I have witnessed online attacks on black, Asian and minority ethnic communities, rampant antisemitism, Islamophobia, and attacks on the LGBT+ community. I have had my own experience online attacks, including threats of real-world events, and having to deal with those through the police.

My colleague Chris Elmore has spoken powerfully on this, chairing the APPG on Online Harms. Tackling issues such fake news, whether that is anti-vax, anti 5G or other disinformation - and also of course the crucial risks young people face online from sexual predators and paedophiles.
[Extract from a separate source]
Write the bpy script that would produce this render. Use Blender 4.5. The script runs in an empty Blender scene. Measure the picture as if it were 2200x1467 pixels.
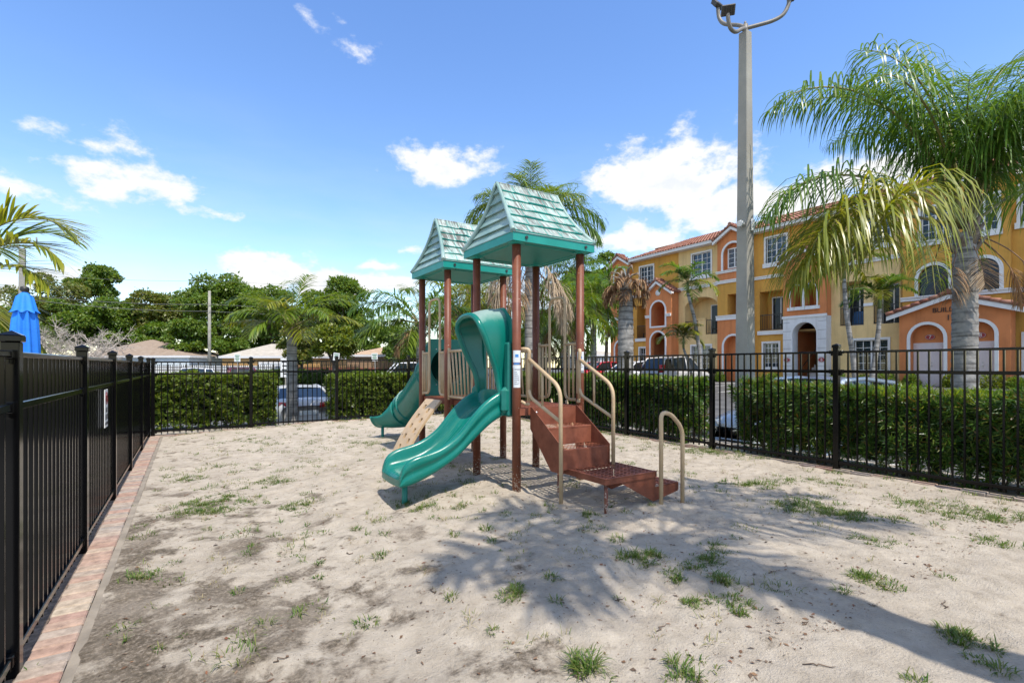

The Shadow DCMS, Home Affairs and Health teams, including my colleagues Conor McGinn MP and Chi Onwurah MP, have also repeatedly raised these issues and pushed for more urgent action.

We need to make sure that the development of the rules regulating and governing technology platforms isn’t just a conversation between the tech giants and the government - it must involve the public and the full spectrum of civil society.

There is an array of issues that any forthcoming legislation must tackle, but I have been working with HOPE not hate on one of the issues that concerns me most - the ubiquity of hate and extremism.

Harassment, bullying and abuse online are now sadly constants in many people’s lives and extreme ideologies have been given far too much latitude. Freedom of speech, one of our most important cherished principle of democracy, should never equate to the freedom to harm or to actively advocate murder. Violence and discrimination, a principle we recognise in the real world, must now be enforced much more strongly in the digital one.

When people can’t feel safe online and experience many of the benefits of the digital world, or suffer real world violence or discrimination due to incitement, grooming or radicalisation online - that could in fact mean a net loss of freedom across our society.

Any future regulation must ensure internet companies are made responsible for proactively keeping hate off their platforms. There should be a duty to investigate serious complaints that fall short of the legal threshold required for police involvement.

Online companies must monitor the ever-changing world of online hate. They must not be allowed to use ‘grey zone’ excuses to justify inaction, not least when it comes to designated extremist organisations, violent criminals and so on. Part of this is looking at the actions of people beyond their platform, and removing those involved in hateful extremism elsewhere.

While tech companies have carefully designed their interfaces to make their products both compelling and compulsive. It’s also right they design to disincentivise, and where necessary - actively sanction - hatred.

We need an Online Harms public education campaign to start a national conversation about digital conduct and decency online.

The idealistic assumptions of the Californian tech companies have been challenged by both the coarse realities of online behaviour and the willingness of both good and evil to exploit the modern day equivalent of the social and political information revolutions facilitated by the invention of the printing press.

But digital realm fundamentally belongs to all of us. With the boundary between the world of digital and real life increasingly and more starkly porous than ever, a much needed public regulator and tough new standards can play a crucial role by bringing together the public, civil society, private sector and the state to take action to protect us all online.

 

Stephen Doughty is the Labour MP for Cardiff South and Penarth.